Tout au long de cet article, nous avons tenté de passer en revue l’ensemble des mythes et des histoires du Royaume Kongo ; depuis la naissance de l’humanité à travers le conte de Mahungu, jusqu’au récit de la fondation mythologique et historique du Kongo dia Ntotila. À travers la légende de Nekongo et de Lukeni, nous avons analysé l’importance des symboles tels que la croix et celui du kodia dans la formation et l’organisation de l’Etat. Ces symboles, permettent de montrer l’influence de la spiritualité et de l’initiation, qui sont les piliers du royaume. Comme nous l’avons vu également, l’histoire du royaume Kongo, ainsi que les croyances traditionnelles, se verront bouleversés avec l’arrivée des missionnaires chrétiens. L’équilibre et l’alliance sacrée entre politique et spiritualité instauré par Lukeni et le clan Nsaku, se verra rompu avec la conversion du Roi Joao Ier. Le royaume connaîtra son apogée avec Alphonso Ier décrit comme étant “le plus chrétien des Rois du Kongo”. Cette appellation est toutefois à nuancer: cette conversion peut être plutôt analysée sous la forme de la naissance d’un syncrétisme entre le christianisme et la spiritualité Kongo. Ce syncrétisme sera totalement rejeté par une certaine frange de la population. Elle conduira à un affaiblissement progressif du Mwene Kongo, jusqu’à la dislocation du royaume. Toutefois, la spiritualité demeurera importante pour le peuple. Elle jouera par exemple un rôle crucial durant l’indépendance à travers le Kibanguisme en République Démocratique du Congo.
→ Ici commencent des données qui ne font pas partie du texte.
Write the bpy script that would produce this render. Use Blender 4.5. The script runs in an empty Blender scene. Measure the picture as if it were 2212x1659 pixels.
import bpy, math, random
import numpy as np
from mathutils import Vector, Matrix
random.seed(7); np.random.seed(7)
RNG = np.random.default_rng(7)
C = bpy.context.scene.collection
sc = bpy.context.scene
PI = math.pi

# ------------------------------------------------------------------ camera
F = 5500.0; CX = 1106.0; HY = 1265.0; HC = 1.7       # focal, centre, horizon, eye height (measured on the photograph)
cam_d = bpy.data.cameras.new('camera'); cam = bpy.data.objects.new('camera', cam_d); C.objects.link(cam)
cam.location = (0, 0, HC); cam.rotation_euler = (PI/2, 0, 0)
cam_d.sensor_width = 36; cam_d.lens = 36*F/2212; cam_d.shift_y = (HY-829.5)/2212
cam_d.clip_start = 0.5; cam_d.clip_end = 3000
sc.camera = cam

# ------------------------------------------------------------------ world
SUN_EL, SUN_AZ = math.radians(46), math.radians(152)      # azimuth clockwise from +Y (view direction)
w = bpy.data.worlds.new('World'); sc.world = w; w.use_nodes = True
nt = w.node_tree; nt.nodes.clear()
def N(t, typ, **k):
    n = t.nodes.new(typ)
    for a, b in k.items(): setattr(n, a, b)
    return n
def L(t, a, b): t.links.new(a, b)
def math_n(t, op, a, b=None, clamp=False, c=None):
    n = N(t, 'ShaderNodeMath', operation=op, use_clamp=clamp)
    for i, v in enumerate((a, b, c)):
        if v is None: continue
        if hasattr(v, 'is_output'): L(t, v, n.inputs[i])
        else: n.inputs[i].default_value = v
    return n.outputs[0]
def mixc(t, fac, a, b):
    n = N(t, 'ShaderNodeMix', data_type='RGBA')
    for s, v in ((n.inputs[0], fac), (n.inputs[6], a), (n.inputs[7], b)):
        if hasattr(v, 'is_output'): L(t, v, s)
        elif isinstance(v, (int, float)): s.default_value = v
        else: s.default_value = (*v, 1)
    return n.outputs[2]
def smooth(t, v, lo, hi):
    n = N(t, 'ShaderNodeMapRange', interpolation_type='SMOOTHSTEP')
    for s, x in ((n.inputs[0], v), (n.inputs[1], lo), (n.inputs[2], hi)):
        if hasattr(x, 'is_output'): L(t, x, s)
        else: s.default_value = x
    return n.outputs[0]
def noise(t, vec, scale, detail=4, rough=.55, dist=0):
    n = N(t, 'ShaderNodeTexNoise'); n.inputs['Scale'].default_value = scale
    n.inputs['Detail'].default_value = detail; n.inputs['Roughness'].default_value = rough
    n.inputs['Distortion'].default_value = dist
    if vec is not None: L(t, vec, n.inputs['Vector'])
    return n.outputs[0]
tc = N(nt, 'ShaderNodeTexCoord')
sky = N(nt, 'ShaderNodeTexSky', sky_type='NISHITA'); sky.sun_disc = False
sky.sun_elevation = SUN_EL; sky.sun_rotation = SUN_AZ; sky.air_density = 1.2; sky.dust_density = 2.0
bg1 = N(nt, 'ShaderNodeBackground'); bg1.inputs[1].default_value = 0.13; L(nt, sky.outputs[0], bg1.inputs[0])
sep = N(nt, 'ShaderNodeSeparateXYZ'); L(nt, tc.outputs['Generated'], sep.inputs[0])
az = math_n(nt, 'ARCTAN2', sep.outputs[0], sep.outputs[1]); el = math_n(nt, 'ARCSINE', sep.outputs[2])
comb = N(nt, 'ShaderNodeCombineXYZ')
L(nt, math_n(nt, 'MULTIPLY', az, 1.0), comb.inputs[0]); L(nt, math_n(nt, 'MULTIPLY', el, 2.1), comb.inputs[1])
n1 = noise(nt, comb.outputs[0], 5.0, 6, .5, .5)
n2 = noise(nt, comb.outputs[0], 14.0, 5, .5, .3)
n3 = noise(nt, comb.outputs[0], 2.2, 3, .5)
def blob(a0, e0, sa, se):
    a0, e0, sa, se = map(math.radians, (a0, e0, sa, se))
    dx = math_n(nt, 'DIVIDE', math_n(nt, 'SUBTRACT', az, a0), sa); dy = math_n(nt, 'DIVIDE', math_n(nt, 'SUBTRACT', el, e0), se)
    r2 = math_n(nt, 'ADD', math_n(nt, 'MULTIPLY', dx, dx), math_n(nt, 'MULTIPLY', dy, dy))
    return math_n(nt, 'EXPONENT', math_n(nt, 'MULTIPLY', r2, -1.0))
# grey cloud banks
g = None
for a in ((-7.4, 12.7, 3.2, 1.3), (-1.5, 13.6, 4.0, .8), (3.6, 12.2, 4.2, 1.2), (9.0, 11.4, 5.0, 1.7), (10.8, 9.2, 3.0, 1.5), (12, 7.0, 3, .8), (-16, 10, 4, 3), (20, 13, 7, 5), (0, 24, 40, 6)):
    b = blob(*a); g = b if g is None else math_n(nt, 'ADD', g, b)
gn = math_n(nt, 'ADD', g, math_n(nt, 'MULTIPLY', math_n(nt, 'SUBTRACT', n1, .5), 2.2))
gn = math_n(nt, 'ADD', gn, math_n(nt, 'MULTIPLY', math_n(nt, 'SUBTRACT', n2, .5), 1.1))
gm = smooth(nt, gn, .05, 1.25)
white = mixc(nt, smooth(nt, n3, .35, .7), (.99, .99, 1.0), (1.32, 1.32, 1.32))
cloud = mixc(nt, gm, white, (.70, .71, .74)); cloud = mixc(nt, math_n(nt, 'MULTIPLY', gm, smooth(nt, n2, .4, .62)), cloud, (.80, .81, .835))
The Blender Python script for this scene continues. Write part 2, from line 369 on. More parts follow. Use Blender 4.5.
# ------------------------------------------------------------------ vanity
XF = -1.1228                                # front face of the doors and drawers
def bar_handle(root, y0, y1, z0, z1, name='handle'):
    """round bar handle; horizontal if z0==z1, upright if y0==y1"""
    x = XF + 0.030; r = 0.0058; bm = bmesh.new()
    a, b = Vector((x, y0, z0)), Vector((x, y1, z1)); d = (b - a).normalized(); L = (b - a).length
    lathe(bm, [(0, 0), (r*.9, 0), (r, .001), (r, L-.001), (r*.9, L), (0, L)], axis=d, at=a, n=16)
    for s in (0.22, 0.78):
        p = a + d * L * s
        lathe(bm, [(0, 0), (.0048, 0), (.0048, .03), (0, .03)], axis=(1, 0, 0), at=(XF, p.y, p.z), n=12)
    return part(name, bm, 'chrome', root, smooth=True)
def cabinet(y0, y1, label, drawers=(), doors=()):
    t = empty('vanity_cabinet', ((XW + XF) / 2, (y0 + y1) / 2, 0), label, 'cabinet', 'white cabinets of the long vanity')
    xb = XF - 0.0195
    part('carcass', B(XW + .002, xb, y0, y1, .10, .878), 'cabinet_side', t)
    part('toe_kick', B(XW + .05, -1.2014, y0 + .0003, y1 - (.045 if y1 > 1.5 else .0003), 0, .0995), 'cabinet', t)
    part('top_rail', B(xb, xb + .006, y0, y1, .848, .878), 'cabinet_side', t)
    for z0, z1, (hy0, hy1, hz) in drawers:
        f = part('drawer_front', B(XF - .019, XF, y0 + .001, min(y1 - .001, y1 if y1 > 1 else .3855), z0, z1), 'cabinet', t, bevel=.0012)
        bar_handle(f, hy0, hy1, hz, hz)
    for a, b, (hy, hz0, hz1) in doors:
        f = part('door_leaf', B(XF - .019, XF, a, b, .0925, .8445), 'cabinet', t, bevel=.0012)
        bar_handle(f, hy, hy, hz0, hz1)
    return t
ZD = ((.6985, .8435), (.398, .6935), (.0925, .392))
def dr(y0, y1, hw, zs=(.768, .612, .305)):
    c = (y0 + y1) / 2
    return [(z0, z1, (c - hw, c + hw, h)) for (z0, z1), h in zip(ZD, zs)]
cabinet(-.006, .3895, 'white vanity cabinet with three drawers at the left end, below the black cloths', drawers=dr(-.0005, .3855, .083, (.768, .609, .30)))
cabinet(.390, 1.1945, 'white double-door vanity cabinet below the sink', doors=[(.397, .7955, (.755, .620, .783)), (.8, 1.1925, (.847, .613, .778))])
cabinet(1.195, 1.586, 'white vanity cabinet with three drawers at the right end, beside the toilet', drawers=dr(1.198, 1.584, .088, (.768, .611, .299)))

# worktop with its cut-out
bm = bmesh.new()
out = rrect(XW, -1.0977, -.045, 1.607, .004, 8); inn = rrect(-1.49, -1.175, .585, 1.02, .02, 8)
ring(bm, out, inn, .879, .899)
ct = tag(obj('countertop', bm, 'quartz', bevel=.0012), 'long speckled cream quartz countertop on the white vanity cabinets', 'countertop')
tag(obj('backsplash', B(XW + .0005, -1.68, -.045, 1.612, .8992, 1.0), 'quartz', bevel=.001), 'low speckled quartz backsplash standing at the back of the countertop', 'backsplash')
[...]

Peut-elle encore inspirer les grands penseurs Kongo à l’aune des défis auxquels sont confrontés les 3 pays issus de ce Royaume ? Même s’il est difficile de retrouver aujourd’hui cette spiritualité sous sa forme la plus pure, elle demeure le dernier vestige d’une des plus illustres civilisations qu’a connu le continent africain.